Виллар мог отдохнуть только в те дни, когда Маргарита отправлялась с визитом в Лувр. Нет, не только желание встретиться с бывшим супругом влекло ее туда. Гораздо приятней были для нее встречи с другим человеком… Но он был совсем еще ребенком, тот, кто назвал ее матушкой…

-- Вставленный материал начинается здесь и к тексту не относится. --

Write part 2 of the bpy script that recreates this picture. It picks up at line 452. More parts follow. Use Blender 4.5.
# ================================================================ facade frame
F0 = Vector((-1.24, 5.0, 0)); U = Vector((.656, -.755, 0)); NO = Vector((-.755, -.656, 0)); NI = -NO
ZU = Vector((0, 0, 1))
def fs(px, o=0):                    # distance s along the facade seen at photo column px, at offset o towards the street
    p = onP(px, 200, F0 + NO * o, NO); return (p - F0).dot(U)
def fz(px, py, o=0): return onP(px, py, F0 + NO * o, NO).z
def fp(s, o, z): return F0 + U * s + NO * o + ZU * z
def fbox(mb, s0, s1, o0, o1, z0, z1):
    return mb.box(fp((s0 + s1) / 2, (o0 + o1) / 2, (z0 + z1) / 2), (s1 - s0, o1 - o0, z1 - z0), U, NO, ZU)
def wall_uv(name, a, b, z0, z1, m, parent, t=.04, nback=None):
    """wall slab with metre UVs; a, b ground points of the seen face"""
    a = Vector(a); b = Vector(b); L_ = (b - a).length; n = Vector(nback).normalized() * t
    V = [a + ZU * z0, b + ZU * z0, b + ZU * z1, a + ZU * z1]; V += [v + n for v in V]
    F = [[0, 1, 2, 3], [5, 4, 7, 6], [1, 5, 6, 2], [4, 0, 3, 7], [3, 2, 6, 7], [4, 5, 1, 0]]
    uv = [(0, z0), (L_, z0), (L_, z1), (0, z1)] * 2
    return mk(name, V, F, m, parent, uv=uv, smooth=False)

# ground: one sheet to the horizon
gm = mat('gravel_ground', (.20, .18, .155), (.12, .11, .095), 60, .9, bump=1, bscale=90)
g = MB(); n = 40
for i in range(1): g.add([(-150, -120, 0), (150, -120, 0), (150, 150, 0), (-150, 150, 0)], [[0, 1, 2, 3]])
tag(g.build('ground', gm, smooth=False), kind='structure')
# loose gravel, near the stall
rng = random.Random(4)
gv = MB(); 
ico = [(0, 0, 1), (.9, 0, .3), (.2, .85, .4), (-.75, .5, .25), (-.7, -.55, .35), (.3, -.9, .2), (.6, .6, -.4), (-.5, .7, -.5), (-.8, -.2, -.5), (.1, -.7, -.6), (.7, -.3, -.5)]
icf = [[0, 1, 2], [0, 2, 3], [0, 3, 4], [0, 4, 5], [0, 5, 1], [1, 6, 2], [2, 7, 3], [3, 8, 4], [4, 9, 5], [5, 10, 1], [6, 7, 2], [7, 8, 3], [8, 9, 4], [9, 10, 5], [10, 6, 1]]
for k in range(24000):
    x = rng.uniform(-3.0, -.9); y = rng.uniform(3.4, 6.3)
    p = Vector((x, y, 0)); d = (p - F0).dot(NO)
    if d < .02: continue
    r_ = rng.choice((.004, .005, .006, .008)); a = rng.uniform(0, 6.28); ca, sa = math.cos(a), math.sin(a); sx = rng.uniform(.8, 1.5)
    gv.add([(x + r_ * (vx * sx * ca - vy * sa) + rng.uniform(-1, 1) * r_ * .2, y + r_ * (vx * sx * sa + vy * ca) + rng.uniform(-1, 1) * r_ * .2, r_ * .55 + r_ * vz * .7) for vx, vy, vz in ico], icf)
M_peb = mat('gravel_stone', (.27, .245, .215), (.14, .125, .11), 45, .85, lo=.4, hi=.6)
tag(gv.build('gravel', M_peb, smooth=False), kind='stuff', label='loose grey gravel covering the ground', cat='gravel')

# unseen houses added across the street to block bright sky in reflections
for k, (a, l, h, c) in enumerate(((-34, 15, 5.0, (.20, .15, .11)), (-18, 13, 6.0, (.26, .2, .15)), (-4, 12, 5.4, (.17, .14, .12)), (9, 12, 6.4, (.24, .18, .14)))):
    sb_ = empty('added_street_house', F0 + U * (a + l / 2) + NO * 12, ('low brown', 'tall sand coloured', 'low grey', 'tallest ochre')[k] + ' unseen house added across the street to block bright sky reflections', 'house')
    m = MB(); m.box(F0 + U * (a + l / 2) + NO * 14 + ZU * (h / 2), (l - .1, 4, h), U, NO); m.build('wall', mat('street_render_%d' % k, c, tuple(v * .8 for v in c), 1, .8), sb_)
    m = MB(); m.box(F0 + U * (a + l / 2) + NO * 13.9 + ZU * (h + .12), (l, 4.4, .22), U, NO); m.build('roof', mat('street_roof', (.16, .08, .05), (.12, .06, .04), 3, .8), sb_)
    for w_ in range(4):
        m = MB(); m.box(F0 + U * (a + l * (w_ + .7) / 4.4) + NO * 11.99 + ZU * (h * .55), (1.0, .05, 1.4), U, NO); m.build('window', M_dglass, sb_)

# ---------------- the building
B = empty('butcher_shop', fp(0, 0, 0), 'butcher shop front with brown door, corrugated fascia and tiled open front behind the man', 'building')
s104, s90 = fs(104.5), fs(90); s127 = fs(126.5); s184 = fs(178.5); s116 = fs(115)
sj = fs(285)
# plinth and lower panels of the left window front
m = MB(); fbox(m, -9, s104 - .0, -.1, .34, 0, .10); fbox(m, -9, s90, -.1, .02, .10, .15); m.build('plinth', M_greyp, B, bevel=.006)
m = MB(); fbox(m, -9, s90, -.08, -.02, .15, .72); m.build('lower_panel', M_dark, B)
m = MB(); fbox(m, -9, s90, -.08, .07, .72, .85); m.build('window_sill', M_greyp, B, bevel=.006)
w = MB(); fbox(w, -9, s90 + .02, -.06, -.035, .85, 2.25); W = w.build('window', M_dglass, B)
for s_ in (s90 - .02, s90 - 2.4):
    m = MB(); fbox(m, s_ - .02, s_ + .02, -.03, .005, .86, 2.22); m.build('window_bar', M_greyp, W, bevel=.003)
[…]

Принц Людовик рос одиноким. Отец был занят своими фаворитками, мать – своим, по имени Кончино Кончини. Королева Мария Медичи не любила сына. По словам хрониста, она навещала его только для того, чтобы или самой лично высечь, или приказать одной из находящихся при нем дам надавать ему пощечин. Тальман де Рео сообщает, что «в годы регентства она ни разу не обняла его». Только Марго была нежна с ним. «Она заходила к нему в комнату, осыпала его подарками, рассказывала ему сказки и забавные истории и научила его играть с маленькой галерой, которая могла передвигаться благодаря пружинам, а сидевшие на ней гребцы с помощью тех же пружин двигали веслами».
Когда она уходила, мальчик сразу делался грустным и упрашивал поскорее снова прийти. Марго в такие моменты казалось, что сердце ее разрывается, и, совершенно расстроенная, она осыпала маленького короля поцелуями.
Но однажды она ушла – и не вернулась.
Весной 1615 года Марго простудилась в ледяном зале дворца Малый Бурбон и слегла в постель. У нее начался жар, и 27 марта духовник предупредил, что дело ее плохо. Она и сама чувствовала, что сочтены не только дни ее, но и минуты. Она позвала Виллара, припала к его губам долгим прощальным поцелуем, а потом лишилась сознания. Через несколько часов Маргариты не стало.
Виллар вздохнул с сожалением… и с облегчением враз.
И только юный Людовик горько оплакал потерю. Ведь он лишился единственного существа в мире, по-настоящему любившего его! Не раз он потом вспомнит Маргариту, потому что никто, кроме нее, его вообще не любил больше.
И он был последним мужчиной, который благодарил ее за любовь и нежность.